(Data listing)

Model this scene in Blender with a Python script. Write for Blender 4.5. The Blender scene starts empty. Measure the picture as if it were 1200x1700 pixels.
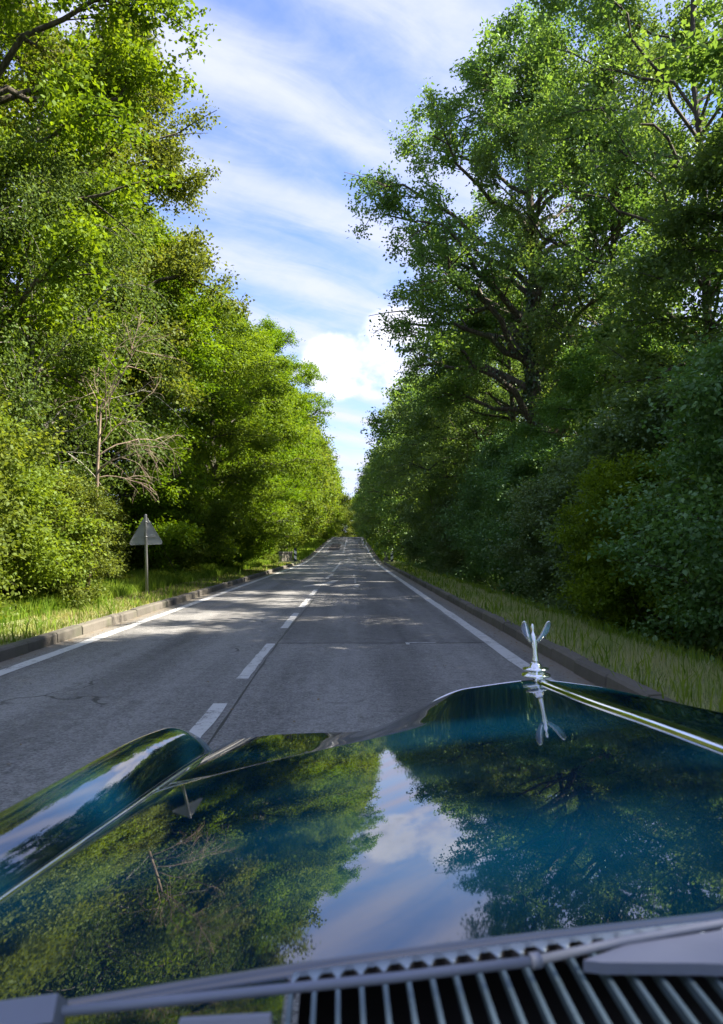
import bpy, math
import numpy as np
from mathutils import Vector

S = bpy.context.scene
COL = S.collection
R = math.radians

# ------------------------------------------------------------------ camera
CAM_H = 1.35
FPX = 1290.0                      # focal length in pixels of a 1200 x 1700 picture
PITCH, YAW = R(2.53), R(0.71)
cam_d = bpy.data.cameras.new('camera')
cam = bpy.data.objects.new('camera', cam_d)
COL.objects.link(cam)
cam.location = (0, 0, CAM_H)
cam.rotation_euler = (R(90) + PITCH, 0, -YAW)
cam_d.sensor_fit = 'VERTICAL'
cam_d.sensor_height = 36
cam_d.lens = 36 * FPX / 1700
cam_d.clip_start = 0.02
cam_d.clip_end = 3000
cam_d.dof.use_dof = True
cam_d.dof.focus_distance = 5.0
cam_d.dof.aperture_fstop = 11.0
S.camera = cam

# ------------------------------------------------------------------ world, sun, exposure
SUN_EL, SUN_AZ = R(47), R(93)     # azimuth clockwise from +Y (the way the road runs)
S.view_settings.view_transform = 'Standard'
S.view_settings.look = 'None'
S.view_settings.gamma = 1
S.view_settings.use_curve_mapping = False
S.view_settings.exposure = 2.3
W = bpy.data.worlds.new('World')
S.world = W
W.use_nodes = True
S.cycles.use_denoising = True
S.cycles.max_bounces = 10
S.cycles.diffuse_bounces = 7
S.cycles.glossy_bounces = 3
S.cycles.transmission_bounces = 7
S.cycles.transparent_max_bounces = 4
S.cycles.sample_clamp_indirect = 6


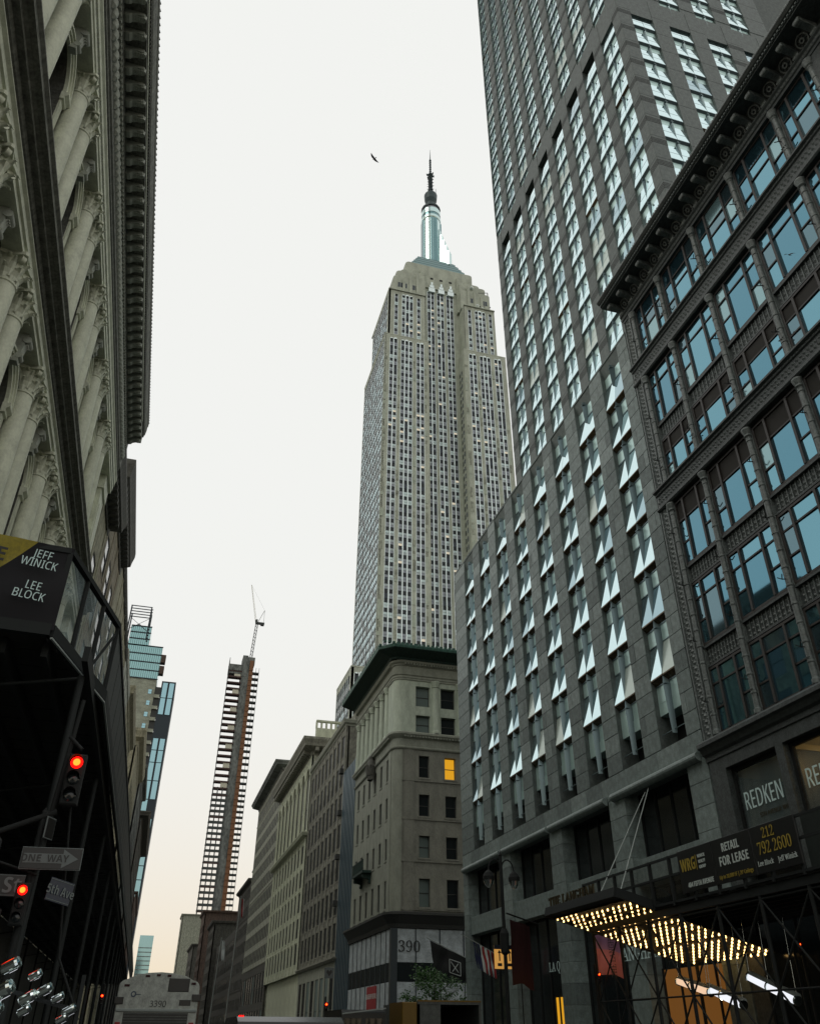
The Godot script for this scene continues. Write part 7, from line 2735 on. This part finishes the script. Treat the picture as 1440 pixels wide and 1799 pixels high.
func bird(called: String, label: String, at: Vector3, b: Basis, s: float) -> void:
	var h := thing(called, label, "bird", at)
	h.basis = b.scaled(Vector3.ONE * s)
	var g := Geo.new()
	# body: a spindle along z, head at -z
	var prof := [[-0.22, 0.0], [-0.19, 0.035], [-0.13, 0.05], [-0.06, 0.075], [0.06, 0.07], [0.16, 0.035], [0.22, 0.0]]
	for k in prof.size() - 1:
		g.tube(Vector3(0, 0, prof[k][0]), Vector3(0, 0, prof[k + 1][0]), maxf(prof[k][1], 0.001), maxf(prof[k + 1][1], 0.001), 8, false)
	g.extrude(PackedVector2Array([Vector2(-0.03, 0.16), Vector2(-0.08, 0.36), Vector2(0.0, 0.33), Vector2(0.08, 0.36), Vector2(0.03, 0.16)]), -0.006, 0.006, Transform3D(Basis(Vector3.RIGHT, Vector3(0, 0, 1), Vector3(0, -1, 0)), Vector3.ZERO))
	for sx in [-1.0, 1.0]:
		var pts := [[0.03, -0.11, 0.13], [0.22, -0.17, 0.12], [0.42, -0.14, 0.10], [0.62, -0.04, 0.12], [0.8, 0.1, 0.14]]
		for k in pts.size() - 1:
			var p: Array = pts[k]
			var q: Array = pts[k + 1]
			var yp: float = 0.03 + 0.10 * sin(p[0] * 3.0)
			var yq: float = 0.03 + 0.10 * sin(q[0] * 3.0)
			var a := Vector3(sx * p[0], yp, p[1])
			var c := Vector3(sx * q[0], yq, q[1])
			var d := Vector3(sx * q[0], yq, q[2])
			var e := Vector3(sx * p[0], yp, p[2])
			if sx > 0:
				g.quad(e, d, c, a)
			else:
				g.quad(a, c, d, e)
	part(h, "body", g, M.plumage)


func build_birds() -> void:
	bird("gull", "dark bird with spread wings alone in the white sky", Vector3(12.16, 93.3, -60.0), Basis(Vector3.UP, deg_to_rad(40)), 1.0)
	bird("gull", "dark bird added in place of a bird reflection in a blue window of the ornate block", Vector3(18.75, 25.72, -15.3), Basis(Vector3(0.9, 0.25, 0.2).normalized(), Vector3(-0.3, 0.45, 0.84).normalized(), Vector3(0.12, -0.85, 0.5).normalized()).orthonormalized(), 0.32)  # added bird stands in for the reflection of the first in the glass
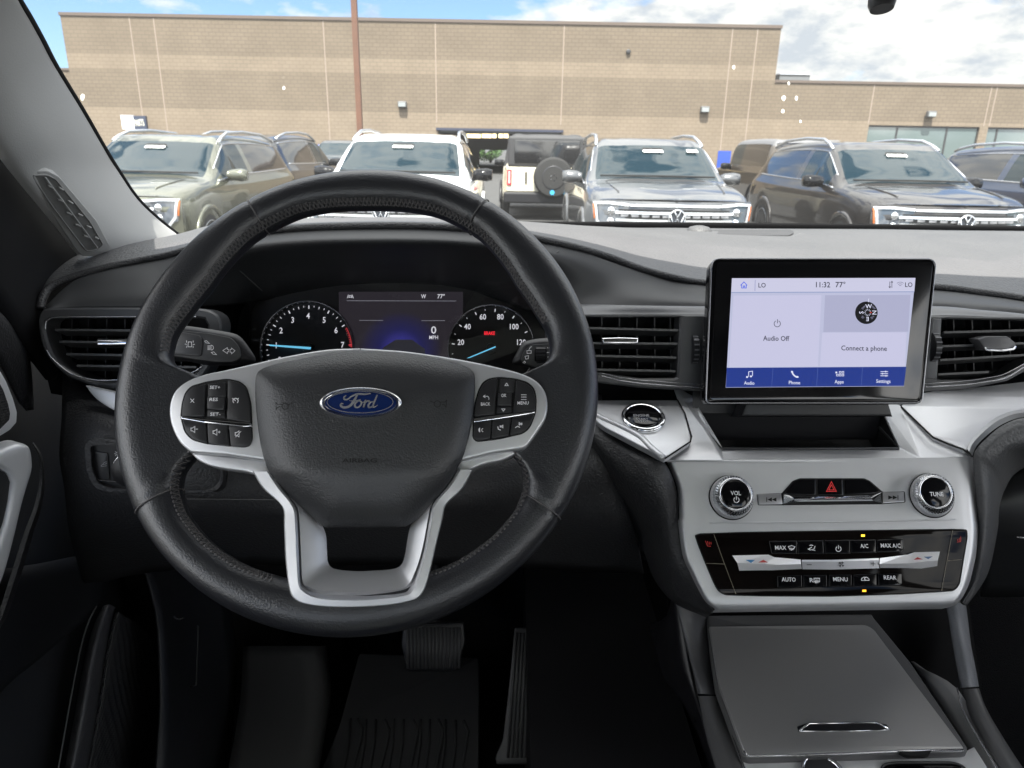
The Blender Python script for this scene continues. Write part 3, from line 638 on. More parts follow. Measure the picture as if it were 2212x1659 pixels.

### Task instructions
Can the entries above be repeated exactly, without their pictures?

### Result of this task
Model this scene in Blender with a Python script. Write for Blender 4.5. The Blender scene starts empty. Measure the picture as if it were 1200x1700 pixels.
import bpy, math
import numpy as np
from mathutils import Vector

S = bpy.context.scene
COL = S.collection
R = math.radians

# ------------------------------------------------------------------ camera
CAM_H = 1.35
FPX = 1290.0                      # focal length in pixels of a 1200 x 1700 picture
PITCH, YAW = R(2.53), R(0.71)
cam_d = bpy.data.cameras.new('camera')
cam = bpy.data.objects.new('camera', cam_d)
COL.objects.link(cam)
cam.location = (0, 0, CAM_H)
cam.rotation_euler = (R(90) + PITCH, 0, -YAW)
cam_d.sensor_fit = 'VERTICAL'
cam_d.sensor_height = 36
cam_d.lens = 36 * FPX / 1700
cam_d.clip_start = 0.02
cam_d.clip_end = 3000
cam_d.dof.use_dof = True
cam_d.dof.focus_distance = 5.0
cam_d.dof.aperture_fstop = 11.0
S.camera = cam

# ------------------------------------------------------------------ world, sun, exposure
SUN_EL, SUN_AZ = R(47), R(93)     # azimuth clockwise from +Y (the way the road runs)
S.view_settings.view_transform = 'Standard'
S.view_settings.look = 'None'
S.view_settings.gamma = 1
S.view_settings.use_curve_mapping = False
S.view_settings.exposure = 2.3
W = bpy.data.worlds.new('World')
S.world = W
W.use_nodes = True
S.cycles.use_denoising = True
S.cycles.max_bounces = 10
S.cycles.diffuse_bounces = 7
S.cycles.glossy_bounces = 3
S.cycles.transmission_bounces = 7
S.cycles.transparent_max_bounces = 4
S.cycles.sample_clamp_indirect = 6


The Godot script for this scene continues. Write part 7, from line 2735 on. This part finishes the script. Treat the picture as 1440 pixels wide and 1799 pixels high.
func bird(called: String, label: String, at: Vector3, b: Basis, s: float) -> void:
	var h := thing(called, label, "bird", at)
	h.basis = b.scaled(Vector3.ONE * s)
	var g := Geo.new()
	# body: a spindle along z, head at -z
	var prof := [[-0.22, 0.0], [-0.19, 0.035], [-0.13, 0.05], [-0.06, 0.075], [0.06, 0.07], [0.16, 0.035], [0.22, 0.0]]
	for k in prof.size() - 1:
		g.tube(Vector3(0, 0, prof[k][0]), Vector3(0, 0, prof[k + 1][0]), maxf(prof[k][1], 0.001), maxf(prof[k + 1][1], 0.001), 8, false)
	g.extrude(PackedVector2Array([Vector2(-0.03, 0.16), Vector2(-0.08, 0.36), Vector2(0.0, 0.33), Vector2(0.08, 0.36), Vector2(0.03, 0.16)]), -0.006, 0.006, Transform3D(Basis(Vector3.RIGHT, Vector3(0, 0, 1), Vector3(0, -1, 0)), Vector3.ZERO))
	for sx in [-1.0, 1.0]:
		var pts := [[0.03, -0.11, 0.13], [0.22, -0.17, 0.12], [0.42, -0.14, 0.10], [0.62, -0.04, 0.12], [0.8, 0.1, 0.14]]
		for k in pts.size() - 1:
			var p: Array = pts[k]
			var q: Array = pts[k + 1]
			var yp: float = 0.03 + 0.10 * sin(p[0] * 3.0)
			var yq: float = 0.03 + 0.10 * sin(q[0] * 3.0)
			var a := Vector3(sx * p[0], yp, p[1])
			var c := Vector3(sx * q[0], yq, q[1])
			var d := Vector3(sx * q[0], yq, q[2])
			var e := Vector3(sx * p[0], yp, p[2])
			if sx > 0:
				g.quad(e, d, c, a)
			else:
				g.quad(a, c, d, e)
	part(h, "body", g, M.plumage)


func build_birds() -> void:
	bird("gull", "dark bird with spread wings alone in the white sky", Vector3(12.16, 93.3, -60.0), Basis(Vector3.UP, deg_to_rad(40)), 1.0)
	bird("gull", "dark bird added in place of a bird reflection in a blue window of the ornate block", Vector3(18.75, 25.72, -15.3), Basis(Vector3(0.9, 0.25, 0.2).normalized(), Vector3(-0.3, 0.45, 0.84).normalized(), Vector3(0.12, -0.85, 0.5).normalized()).orthonormalized(), 0.32)  # added bird stands in for the reflection of the first in the glass
The Blender Python script for this scene continues. Write part 3, from line 638 on. More parts follow. Measure the picture as if it were 2212x1659 pixels.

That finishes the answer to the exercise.